Tensions between waste pickers and Johannesburg municipality escalate

City does not agree to demands

Photo of waste pickers\' protest

Johannesburg waste pickers sent a list of demands to the municipality, but there appears to be little progress towards integrating them into formal services. Photo: Zoë Postman

By Zoë Postman

3 June 2019

On Friday morning, about 20 waste pickers from African Reclaimers Organisation (ARO) picketed outside the Pikitup offices in Braamfontein demanding that the Acting Managing Director, Segala Malahlela, address them.

Some waste pickers were holding “missing person” posters referring to Malahlela and ​Member of Mayoral Committee for Environment and Infrastructure Services, Nico de Jager, who they said had failed to engage with waste pickers.

This came after Malahlela had received the waste pickers’ memorandum at a march on 2 May and promised to respond within two weeks. He had not responded by the time of the picket.

Some of the demands included an end to any plans to hire private companies to recycle, a stop to landfill closures, opening of recycling hubs, providing protective equipment and compensating waste pickers who help the City with the registration of waste pickers.

They also demanded that the City implement the Department of Environmental Affairs (DEA) guidelines and the City’s framework policy for integration of waste pickers.

“Sooner or later these posters will say ‘wanted’ instead of ‘missing’…You promised to respond to us within two weeks but you haven’t done that. You are talking to the media about us but you are not talking to us,” one waste picker, Luyanda Hlatshwayo, said on a loud hailer.

Representatives from the group were called up to make an appointment with Malahlela but they were refused the appointment upon arrival because one member was recording.

Eli Kodisang, organiser of waste picker integration at civil rights NGO WIEGO, told GroundUp that the lack of response was a reflection of the “lack of compassion, accountability and attitude of public officials towards poor people”.

“If they were unable to meet our deadline, they could have just sent us an email to say that…but they cannot just keep quiet and not communicate with us,” he said.

Hlatshwayo said if they were not going to meet around a table to discuss solutions, “we will meet in the streets and it’s not going to be nice.”

After about three hours of picketing, Mlawule Mashego, a researcher at Pikitup, came down to address the group. He said Malahlela was in a meeting but he had a response from the City and Pikitup to the waste pickers’ memorandum.

He said Pikitup and the City committed to implementing the DEA guidelines and the City’s framework policy.

But he said landfills were running out of space so they were inevitably going to close. He said Pikitup would engage with stakeholders to look for alternative means of income for waste pickers who work on landfills.

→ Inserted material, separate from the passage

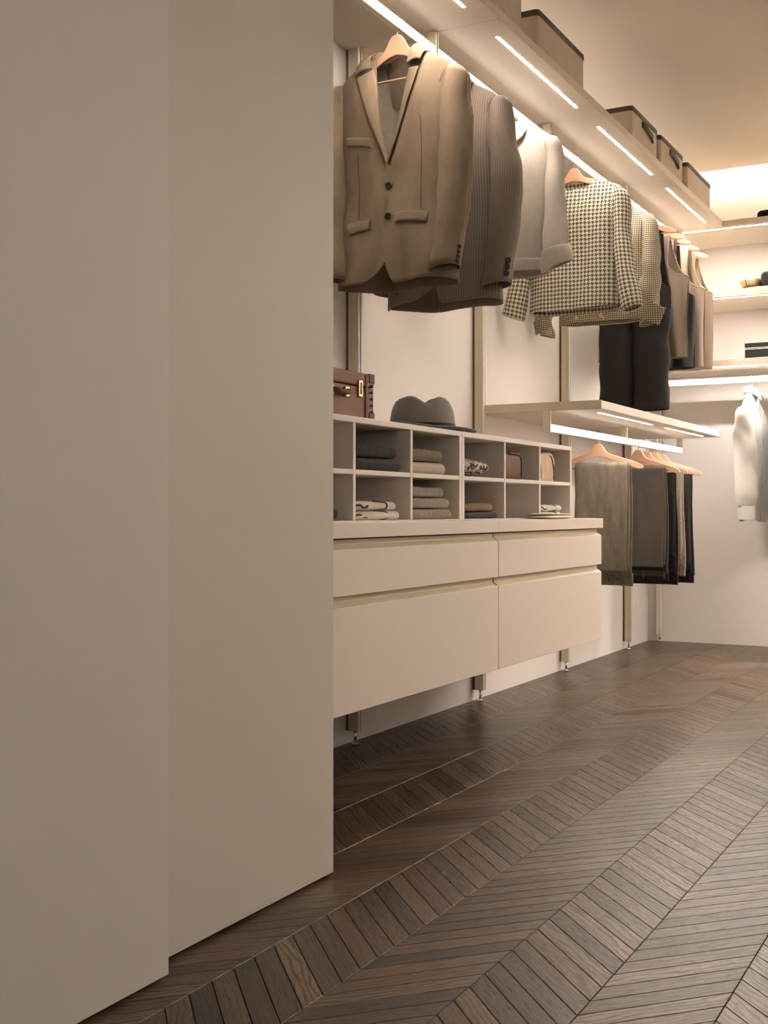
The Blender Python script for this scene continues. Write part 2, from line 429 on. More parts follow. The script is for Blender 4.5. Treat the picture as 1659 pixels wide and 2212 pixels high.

Mashego said the City still needed to assess its budget to see if it could provide waste pickers with protective gear but he said the gear would only be given to South Africans.

A “high level task team” had been set up to report to the Chief Operations Officer of Pikitup to address integration of waste pickers, according to Mashego. He said he would suggest that there be waste picker representatives included in the task team.

Addressing the compensation of waste pickers for registration, Mashego said this issue had not been raised by waste pickers in the previous task team meetings. “It was suggested by waste pickers’ representatives and mutually agreed that waste pickers would volunteer and mobilise to help with registration,” he said.

But Stephen Malatji, one of the waste pickers, said they had only agreed to volunteer because they thought it would be a short period of time. “But it has been dragging on for so long and we still have not received our cards … we are using our own money for transport and food on days where we have to travel from one area to the next for registration… you would think the City would compensate us for helping them,” said Malatji.

ARO Chairperson Eva Mokoena said: “That response is rubbish…why did we have to come here to fetch it? They know that what they wrote to us here is nothing.”

“After all our efforts trying to meet with them, trying to solve things, this is an insult to us,” she said.